Task details: Emit the entire listing verbatim.

··· Data excerpt

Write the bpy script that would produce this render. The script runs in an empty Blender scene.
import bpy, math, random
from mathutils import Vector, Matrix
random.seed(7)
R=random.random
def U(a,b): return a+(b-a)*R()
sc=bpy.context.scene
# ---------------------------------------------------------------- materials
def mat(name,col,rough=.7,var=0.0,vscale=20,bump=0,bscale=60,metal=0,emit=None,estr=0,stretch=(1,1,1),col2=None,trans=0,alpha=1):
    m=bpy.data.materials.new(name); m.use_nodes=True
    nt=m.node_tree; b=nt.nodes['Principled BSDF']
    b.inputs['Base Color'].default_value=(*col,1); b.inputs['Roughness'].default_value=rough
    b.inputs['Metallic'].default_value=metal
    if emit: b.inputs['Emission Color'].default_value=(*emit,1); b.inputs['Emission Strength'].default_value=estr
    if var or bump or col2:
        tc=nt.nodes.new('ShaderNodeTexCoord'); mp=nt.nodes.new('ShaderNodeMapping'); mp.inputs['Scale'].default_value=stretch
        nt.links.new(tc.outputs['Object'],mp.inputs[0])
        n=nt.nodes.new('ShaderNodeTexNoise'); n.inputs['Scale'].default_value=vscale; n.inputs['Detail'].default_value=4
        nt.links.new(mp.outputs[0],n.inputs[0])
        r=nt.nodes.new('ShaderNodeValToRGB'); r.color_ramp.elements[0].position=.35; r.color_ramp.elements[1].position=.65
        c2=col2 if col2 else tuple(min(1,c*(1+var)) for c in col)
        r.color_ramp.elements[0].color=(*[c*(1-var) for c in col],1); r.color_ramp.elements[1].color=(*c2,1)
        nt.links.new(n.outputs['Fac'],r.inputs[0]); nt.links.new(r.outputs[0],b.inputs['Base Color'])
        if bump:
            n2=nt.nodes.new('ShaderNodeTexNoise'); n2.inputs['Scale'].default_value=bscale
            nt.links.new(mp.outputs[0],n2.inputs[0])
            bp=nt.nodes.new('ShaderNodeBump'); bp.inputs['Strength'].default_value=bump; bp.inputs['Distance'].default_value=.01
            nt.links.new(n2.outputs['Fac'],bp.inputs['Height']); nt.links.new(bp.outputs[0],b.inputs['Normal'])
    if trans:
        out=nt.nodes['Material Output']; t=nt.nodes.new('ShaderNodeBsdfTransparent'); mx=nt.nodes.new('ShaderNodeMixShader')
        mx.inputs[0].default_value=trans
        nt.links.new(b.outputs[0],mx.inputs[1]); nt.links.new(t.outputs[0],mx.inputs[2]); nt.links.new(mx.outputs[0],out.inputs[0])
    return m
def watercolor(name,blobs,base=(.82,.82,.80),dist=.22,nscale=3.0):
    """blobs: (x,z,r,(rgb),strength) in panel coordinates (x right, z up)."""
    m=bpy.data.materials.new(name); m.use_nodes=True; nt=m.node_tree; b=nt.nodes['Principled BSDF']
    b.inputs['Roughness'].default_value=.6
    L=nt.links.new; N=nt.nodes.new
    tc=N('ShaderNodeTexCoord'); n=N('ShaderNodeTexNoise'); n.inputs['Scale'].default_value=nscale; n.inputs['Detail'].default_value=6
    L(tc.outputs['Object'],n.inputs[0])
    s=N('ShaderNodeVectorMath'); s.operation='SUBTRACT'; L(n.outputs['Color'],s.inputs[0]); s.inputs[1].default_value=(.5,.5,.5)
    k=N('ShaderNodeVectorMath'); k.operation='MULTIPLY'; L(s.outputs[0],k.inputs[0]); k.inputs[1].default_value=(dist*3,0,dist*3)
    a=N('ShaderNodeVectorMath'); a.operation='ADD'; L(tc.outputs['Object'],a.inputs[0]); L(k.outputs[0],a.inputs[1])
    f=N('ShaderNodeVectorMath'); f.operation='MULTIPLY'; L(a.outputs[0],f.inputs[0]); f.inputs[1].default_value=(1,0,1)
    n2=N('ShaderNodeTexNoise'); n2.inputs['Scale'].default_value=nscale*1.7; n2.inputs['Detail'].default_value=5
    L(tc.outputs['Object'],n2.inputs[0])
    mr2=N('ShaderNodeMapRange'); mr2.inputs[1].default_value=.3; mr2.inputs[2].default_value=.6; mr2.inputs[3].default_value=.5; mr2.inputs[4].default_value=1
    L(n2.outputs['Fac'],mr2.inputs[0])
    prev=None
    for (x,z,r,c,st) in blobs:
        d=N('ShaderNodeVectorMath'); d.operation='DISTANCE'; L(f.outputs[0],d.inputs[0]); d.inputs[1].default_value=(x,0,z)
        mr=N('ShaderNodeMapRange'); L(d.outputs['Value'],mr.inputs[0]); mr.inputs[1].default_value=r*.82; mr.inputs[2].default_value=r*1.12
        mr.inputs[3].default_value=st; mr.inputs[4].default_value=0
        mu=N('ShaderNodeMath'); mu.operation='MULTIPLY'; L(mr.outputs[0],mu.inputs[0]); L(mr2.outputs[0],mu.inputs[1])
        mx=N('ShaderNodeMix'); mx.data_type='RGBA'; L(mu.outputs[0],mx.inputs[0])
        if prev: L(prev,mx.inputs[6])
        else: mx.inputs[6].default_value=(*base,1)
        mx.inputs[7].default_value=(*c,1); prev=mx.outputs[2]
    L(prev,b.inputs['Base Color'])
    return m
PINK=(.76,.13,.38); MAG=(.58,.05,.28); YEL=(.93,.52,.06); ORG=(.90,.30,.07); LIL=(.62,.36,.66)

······

Response to this exercise:
Write the bpy script that would produce this render. The script runs in an empty Blender scene.
import bpy, math, random
from mathutils import Vector, Matrix
random.seed(7)
R=random.random
def U(a,b): return a+(b-a)*R()
sc=bpy.context.scene
# ---------------------------------------------------------------- materials
def mat(name,col,rough=.7,var=0.0,vscale=20,bump=0,bscale=60,metal=0,emit=None,estr=0,stretch=(1,1,1),col2=None,trans=0,alpha=1):
    m=bpy.data.materials.new(name); m.use_nodes=True
    nt=m.node_tree; b=nt.nodes['Principled BSDF']
    b.inputs['Base Color'].default_value=(*col,1); b.inputs['Roughness'].default_value=rough
    b.inputs['Metallic'].default_value=metal
    if emit: b.inputs['Emission Color'].default_value=(*emit,1); b.inputs['Emission Strength'].default_value=estr
    if var or bump or col2:
        tc=nt.nodes.new('ShaderNodeTexCoord'); mp=nt.nodes.new('ShaderNodeMapping'); mp.inputs['Scale'].default_value=stretch
        nt.links.new(tc.outputs['Object'],mp.inputs[0])
        n=nt.nodes.new('ShaderNodeTexNoise'); n.inputs['Scale'].default_value=vscale; n.inputs['Detail'].default_value=4
        nt.links.new(mp.outputs[0],n.inputs[0])
        r=nt.nodes.new('ShaderNodeValToRGB'); r.color_ramp.elements[0].position=.35; r.color_ramp.elements[1].position=.65
        c2=col2 if col2 else tuple(min(1,c*(1+var)) for c in col)
        r.color_ramp.elements[0].color=(*[c*(1-var) for c in col],1); r.color_ramp.elements[1].color=(*c2,1)
        nt.links.new(n.outputs['Fac'],r.inputs[0]); nt.links.new(r.outputs[0],b.inputs['Base Color'])
        if bump:
            n2=nt.nodes.new('ShaderNodeTexNoise'); n2.inputs['Scale'].default_value=bscale
            nt.links.new(mp.outputs[0],n2.inputs[0])
            bp=nt.nodes.new('ShaderNodeBump'); bp.inputs['Strength'].default_value=bump; bp.inputs['Distance'].default_value=.01
            nt.links.new(n2.outputs['Fac'],bp.inputs['Height']); nt.links.new(bp.outputs[0],b.inputs['Normal'])
    if trans:
        out=nt.nodes['Material Output']; t=nt.nodes.new('ShaderNodeBsdfTransparent'); mx=nt.nodes.new('ShaderNodeMixShader')
        mx.inputs[0].default_value=trans
        nt.links.new(b.outputs[0],mx.inputs[1]); nt.links.new(t.outputs[0],mx.inputs[2]); nt.links.new(mx.outputs[0],out.inputs[0])
    return m
def watercolor(name,blobs,base=(.82,.82,.80),dist=.22,nscale=3.0):
    """blobs: (x,z,r,(rgb),strength) in panel coordinates (x right, z up)."""
    m=bpy.data.materials.new(name); m.use_nodes=True; nt=m.node_tree; b=nt.nodes['Principled BSDF']
    b.inputs['Roughness'].default_value=.6
    L=nt.links.new; N=nt.nodes.new
    tc=N('ShaderNodeTexCoord'); n=N('ShaderNodeTexNoise'); n.inputs['Scale'].default_value=nscale; n.inputs['Detail'].default_value=6
    L(tc.outputs['Object'],n.inputs[0])
    s=N('ShaderNodeVectorMath'); s.operation='SUBTRACT'; L(n.outputs['Color'],s.inputs[0]); s.inputs[1].default_value=(.5,.5,.5)
    k=N('ShaderNodeVectorMath'); k.operation='MULTIPLY'; L(s.outputs[0],k.inputs[0]); k.inputs[1].default_value=(dist*3,0,dist*3)
    a=N('ShaderNodeVectorMath'); a.operation='ADD'; L(tc.outputs['Object'],a.inputs[0]); L(k.outputs[0],a.inputs[1])
    f=N('ShaderNodeVectorMath'); f.operation='MULTIPLY'; L(a.outputs[0],f.inputs[0]); f.inputs[1].default_value=(1,0,1)
    n2=N('ShaderNodeTexNoise'); n2.inputs['Scale'].default_value=nscale*1.7; n2.inputs['Detail'].default_value=5
    L(tc.outputs['Object'],n2.inputs[0])
    mr2=N('ShaderNodeMapRange'); mr2.inputs[1].default_value=.3; mr2.inputs[2].default_value=.6; mr2.inputs[3].default_value=.5; mr2.inputs[4].default_value=1
    L(n2.outputs['Fac'],mr2.inputs[0])
    prev=None
    for (x,z,r,c,st) in blobs:
        d=N('ShaderNodeVectorMath'); d.operation='DISTANCE'; L(f.outputs[0],d.inputs[0]); d.inputs[1].default_value=(x,0,z)
        mr=N('ShaderNodeMapRange'); L(d.outputs['Value'],mr.inputs[0]); mr.inputs[1].default_value=r*.82; mr.inputs[2].default_value=r*1.12
        mr.inputs[3].default_value=st; mr.inputs[4].default_value=0
        mu=N('ShaderNodeMath'); mu.operation='MULTIPLY'; L(mr.outputs[0],mu.inputs[0]); L(mr2.outputs[0],mu.inputs[1])
        mx=N('ShaderNodeMix'); mx.data_type='RGBA'; L(mu.outputs[0],mx.inputs[0])
        if prev: L(prev,mx.inputs[6])
        else: mx.inputs[6].default_value=(*base,1)
        mx.inputs[7].default_value=(*c,1); prev=mx.outputs[2]
    L(prev,b.inputs['Base Color'])
    return m
PINK=(.76,.13,.38); MAG=(.58,.05,.28); YEL=(.93,.52,.06); ORG=(.90,.30,.07); LIL=(.62,.36,.66)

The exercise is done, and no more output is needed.